We block Internet browsing for accounts in admin groups. It's a malware control and I like it. But we hit a strange little problem with this using one particular app. It was fast to start with ordinary console accounts, but privileged accounts were really slow. It took a smart lad -- not me -- with a protocol analyser to spot that the startup sequence involved a certificate authentication, and the host certificate had a CRL access point at an Internet URL. The admin accounts couldn't reach this so they had to go through an agonising timeout. Problem solved!

2009-11-08

An Aid to Promptness

It has been scientifically proven (by letting my music player run down) that an exercise mix track with at least 50% Girls Aloud (and other Xenomania Trilbies) gets you to to work ten minutes earlier.

PS. This only works if you walk to work. On the train? I can't help you.

2009-11-07

Google Dashboard

So now we have the Google dashboard www.google.com/dashboard -- everything Google knows about you in the one place.
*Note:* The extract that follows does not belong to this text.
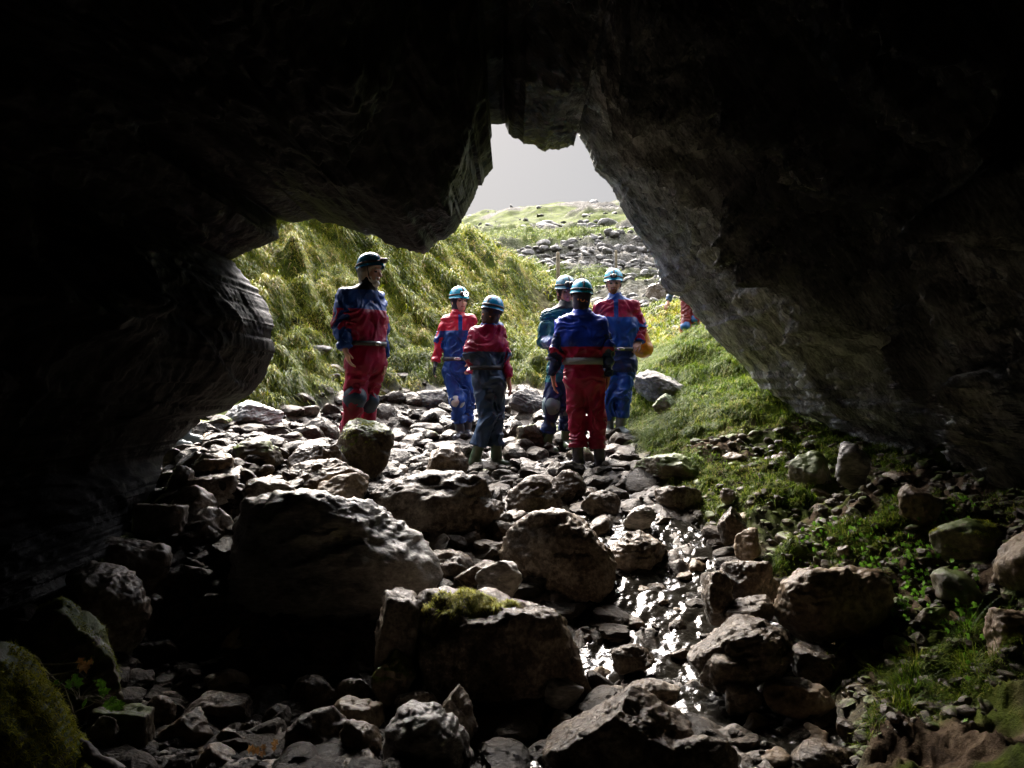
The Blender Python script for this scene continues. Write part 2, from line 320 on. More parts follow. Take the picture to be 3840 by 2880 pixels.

Well that would be jolly nice, but it's really everything Google knows about your Google account, which is a slightly different thing.

Because it misses all those unauthenticated search strings which are Google's actual meat and drink. And there are already complaints about this.

But I won't be complaining. Because unless you co-operate with Google cookies, what that would show is everything sought from your IP address, which if it's like any of mine is NATed. Do you want to see what everyone in the firm has sought? Do you want them to see your searches? I think not!

Convenience

I'll be hedgelaying along the road again this year, so appearance matters a little more. And at the same time I've pretty much run out of all the odd offcuts I've been using to hold it all together. Privet was good -- it grows into hard straight rods -- but it's all gone now.

I've asked all over but asking for "posts for hedgelaying" draws a blank -- you get offered fencing pales at eighteen shillings each. It's overkill and at two per yard it runs into expense.

It doesn't look like I'll ever find the canonical Hazel rods, so I'm falling back on plan B. I rang up one of the woodsmen in the Wealden Advertiser -- Brede Valley Fencing -- and asked him to make me the same pales used for cleft chestnut wire fencing, but five foot long and without the wire. He quoted me five shillings each and I bought four hundred which will keep me going for a while. They filled up the back of the Galaxy and I drove cautiously home, delighted by the smell of the fresh green wood.

Here they are in the shed. It's a weight off my mind. I feel I can set to work without worrying about running out.

Benders? No need -- I've got Willow wands coming out of my ears, and that certainly gets attention on the commuter train.

2009-11-06

The non-Build Build

From time to time we issue non-build laptops to people who want to use the SSL VPN but don't have a suitable personal machine . It's not a practice that gives me much pleasure, as the temptation will always be to assume that it's OK to put firms data on one of these. And it's not.

So I've been developing a little list: what we should do to a standard manufacturer's XP install so that it can be placed in the permanent, unmanaged care of a regular user. Here's what I have:

  • Truecrypt set up for the system partition. (If there's and I386 on d: or e:, leave that in clear.) Why encryption? 1) because I don't trust them not to put firms data on it, and 2) it's an immediate downer for a thief.
  • The MVPS hosts file. It doesn't auto update, but it's a good start.
  • Default Browser: Chrome. It's not IE so it's under attacker's radar, but it does auto update even if you never run as admin
  • Microsoft AV -- seems to have difficulty with non-admin updates, but better than nothing.
  • The default log in takes you to a non-admin account.
  • Default settings on the Windows firewall, and Windows update.
It's not much -- in particular you can't make Adobe and Java auto update on a non-admin machine, but it is better than nothing.